Black Racist Island covered with Al Sharpton wannabes. Criminal Mexican Island. Catholic Priest Pedophile Island. White Collar Embezzler Island. White Collar Crook Island. Rapist Island. Man-Trapping-Liar-About-Rape Island.
Ad infinitum.
The unending torture of individuals imprisoned under these conditions would test the “cruel and unusual” clause under the Eighth Amendment, but this treatment would be justified due to its effectiveness and ultimate benefit to society.

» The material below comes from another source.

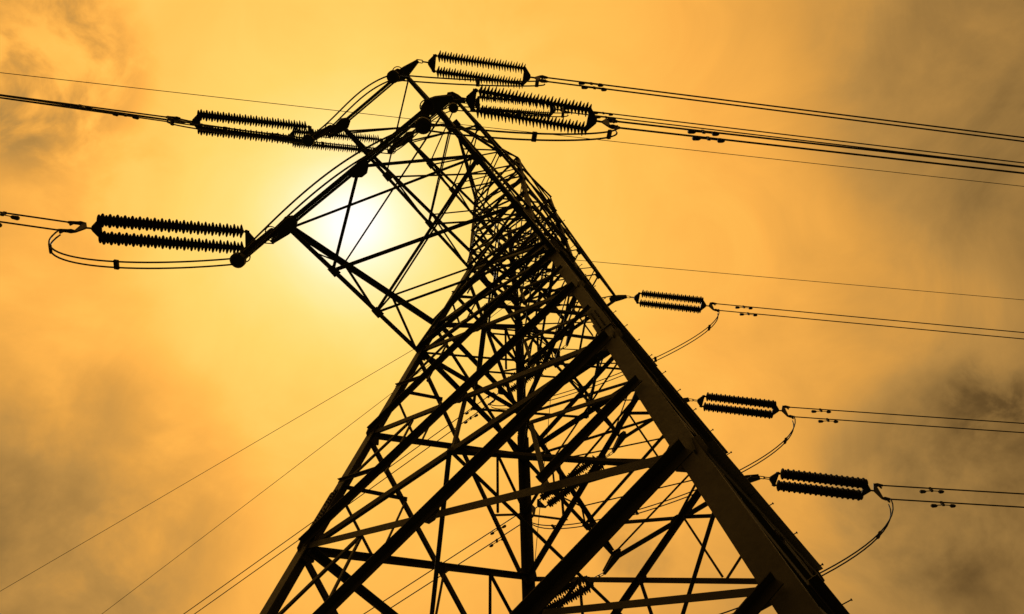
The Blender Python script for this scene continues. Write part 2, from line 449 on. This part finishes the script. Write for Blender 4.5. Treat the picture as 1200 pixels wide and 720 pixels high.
# ------------------------------------------------------------------ crossarms
ARM = {1: dict(h=H1, hu=17.25, y=6.1295, e=2.0738, z=15.59, t=(1/3, 2/3), ch=.105, beam=.20),
       2: dict(h=H2, hu=22.1, y=6.5342, e=1.1219, z=20.50, t=(1/3, 2/3), ch=.09, beam=.16),
       3: dict(h=H3, hu=26.4, y=4.5431, e=1.0437, z=24.985, t=(1/3, 2/3), ch=.085, beam=.14)}
def tip(side, k, e):
    A_ = ARM[k]
    return Vector((e * A_['e'], side * A_['y'], A_['z']))
def bar3(mb, p, q, size, f1=None, f2=(0, 0, 1), th=None):
    p, q = Vector(p), Vector(q)
    ax = (q - p).normalized()
    if f1 is None:
        f1 = ax.cross(Vector(f2)).normalized()
    mb.angle(p - Vector(f1).normalized() * size * .4, q - Vector(f1).normalized() * size * .4, f1, f2, size, th)
for side in (-1, 1):
    for k, A_ in ARM.items():
        lo, up = {}, {}
        for e in (-1, 1):
            lo[e] = (Vector((e * hw(A_['h']), side * hw(A_['h']), A_['h'])), tip(side, k, e))
            up[e] = (Vector((e * hw(A_['hu']), side * hw(A_['hu']), A_['hu'])), tip(side, k, e) + V(0, -side * .12, .16))
        L = lambda e, t: lo[e][0].lerp(lo[e][1], t)
        Q = lambda e, t: up[e][0].lerp(up[e][1], t)
        mb = MB()
        for e in (-1, 1):
            mb.angle(lo[e][0], lo[e][1], (-e, 0, 0), (0, 0, 1), A_['ch'])
        bm_ = A_['beam']
        # outer beam: two channels toe to toe read as one deep beam
        t1, t2 = lo[-1][1], lo[1][1]
        yv = Vector((0, side, 0))
        mb.angle(t1 + V(-.12, 0, .012) + yv * .004, t2 + V(.12, 0, .012) + yv * .004, yv, (0, 0, 1), bm_ * .46, .018)
        mb.angle(t1 + V(-.12, 0, .012) - yv * .004, t2 + V(.12, 0, .012) - yv * .004, -yv, (0, 0, 1), bm_ * .26, .018)
        arm = mb.build('crossarm', M_STEEL, tower)
        for e in (-1, 1):
            m2 = MB()
            m2.angle(up[e][0], up[e][1], (-e, 0, 0), (0, 0, -1), A_['ch'] * (1.1 if k == 1 else .9))
            m2.build('upper_chord', M_STEEL, arm)
        def lat(p, q, s_, f2=(0, 0, 1)):
            m2 = MB(); bar3(m2, p, q, s_, None, f2); m2.build('lattice_bar', M_STEEL, arm)
        dz = V(0, 0, .03); dz2 = V(0, 0, .06)
        ts = A_['t']; s_ = .06 if k == 1 else .045
        if k == 1:
            M0 = (t1 + t2) / 2 + V(0, 0, .03)
            lat(M0 + dz, L(-1, 2/3) + dz, s_ * 1.15); lat(M0 + dz2, L(1, 2/3) + dz2, s_ * 1.15)
            lat(L(-1, .985) + dz2, L(1, 2/3) + dz, s_ * .9)
            lat(L(-1, 2/3) + dz2, L(1, 1/3) + dz, s_ * 1.5)
            lat(L(-1, 1/3) + dz2, L(1, 2/3) + dz2, s_ * 1.1)
            lat(L(-1, 1/3) + dz, L(1, .01) + dz, s_)
            lat(L(1, 1/3) + dz2, L(-1, .01) + dz2, s_ * .8)
            # upper plane
            lat(Q(-1, 2/3), Q(1, .97), s_ * .6); lat(Q(-1, 1/3), Q(1, 2/3), s_ * .7); lat(Q(-1, 1/3) - dz, Q(1, 0) - dz, s_ * .8)
            # gusset under the middle of the outer beam
            gm = MB()
            gm.prism([M0 + Vector((dx, -side * dy, -.03)) for dx, dy in ((-.26, -.05), (.26, -.05), (.22, .08), (.07, .19), (-.07, .19), (-.22, .08))], (0, 0, 1), .022)
            gm.build('gusset_plate', M_PLATE, arm)
        else:
            prev = 0.0
            seq = [0.01] + list(ts) + [.97]
            fl = 1
            for i in range(len(seq) - 1):
                lat(L(fl, seq[i]) + dz, L(-fl, seq[i + 1]) + dz, s_)
                lat(L(-fl, seq[i]) + dz2, L(fl, seq[i + 1]) + dz2, s_ * .9)
                fl = -fl
            fl = 1
            for i in range(len(seq) - 1):
                lat(Q(fl, seq[i]), Q(-fl, seq[i + 1]), s_ * .7); fl = -fl
        # side lattices
        for e in (-1, 1):
            f2 = (-e, 0, 0)
            ss = .042 if k == 1 else .038
            seq = [0.0] + list(ts)
            for i, t_ in enumerate(ts):
                lat(Q(e, t_), L(e, seq[i]), ss * 1.1, f2)
                lat(Q(e, t_), L(e, t_), ss * .9, f2)
            lat(Q(e, ts[-1]), L(e, ts[-1] + (1 - ts[-1]) * .5), ss * .8, f2)
            # node plates on the lower chord
            for t_ in list(ts):
                gp = MB(); c_ = L(e, t_) + V(-e * .06, 0, -.014)
                gp.prism([c_ + Vector((dx, dy, 0)) for dx, dy in ((-.08, -.12), (.08, -.12), (.09, .12), (-.09, .12))], (0, 0, 1), .02)
                gp.build('gusset_plate', M_PLATE, arm)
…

Can you imagine a self-aggrandizing, constantly lying, narcissistic blowhard in a green parka – absent makeup – wielding a hand-ax, a book of matches, and some fishing gear, and marooned for life on a frozen slag heap in the middle of an ocean with hundreds of other convicted narcissistic blowhards and a few Kodiak bears on Russia Money Laundering Island? A pleasing and peaceful thought, indeed.
Perhaps the perfect prison doles out the perfect punishment.
For those of you who bless your children by reading to them, check out “The Girl Who Trod on the Loaf” by Hans Christian Andersen. It’s the story of a girl who loves pulling the wings off of insects, but her bullying comes to a bad end:
An evil spirit soon took possession of Inge, and carried her to a still worse place, in which she saw crowds of unhappy people, waiting in a state of agony for the gates of mercy to be opened to them, and in every heart was a miserable and eternal feeling of unrest. It would take too much time to describe the various tortures these people suffered, but Inge's punishment consisted in standing there as a statue, with her foot fastened to the loaf. She could move her eyes about, and see all the misery around her, but she could not turn her head; and when she saw the people looking at her she thought they were admiring her pretty face and fine clothes, for she was still vain and proud. But she had forgotten how soiled her clothes had become while in the Marsh Woman's brewery, and that they were covered with mud; a snake had also fastened itself in her hair, and hung down her back, while from each fold in her dress a great toad peeped out and croaked like an asthmatic poodle. Worse than all was the terrible hunger that tormented her, and she could not stoop to break off a piece of the loaf on which she stood. No; her back was too stiff, and her whole body like a pillar of stone. And then came creeping over her face and eyes flies without wings; she winked and blinked, but they could not fly away, for their wings had been pulled off; this, added to the hunger she felt, was horrible torture."If this lasts much longer," she said, "I shall not be able to bear it." But it did last, and she had to bear it, without being able to help herself.
The perfect ending for a bully’s sad life.
Similar to an immortal history book full of verifiable facts, I reckon.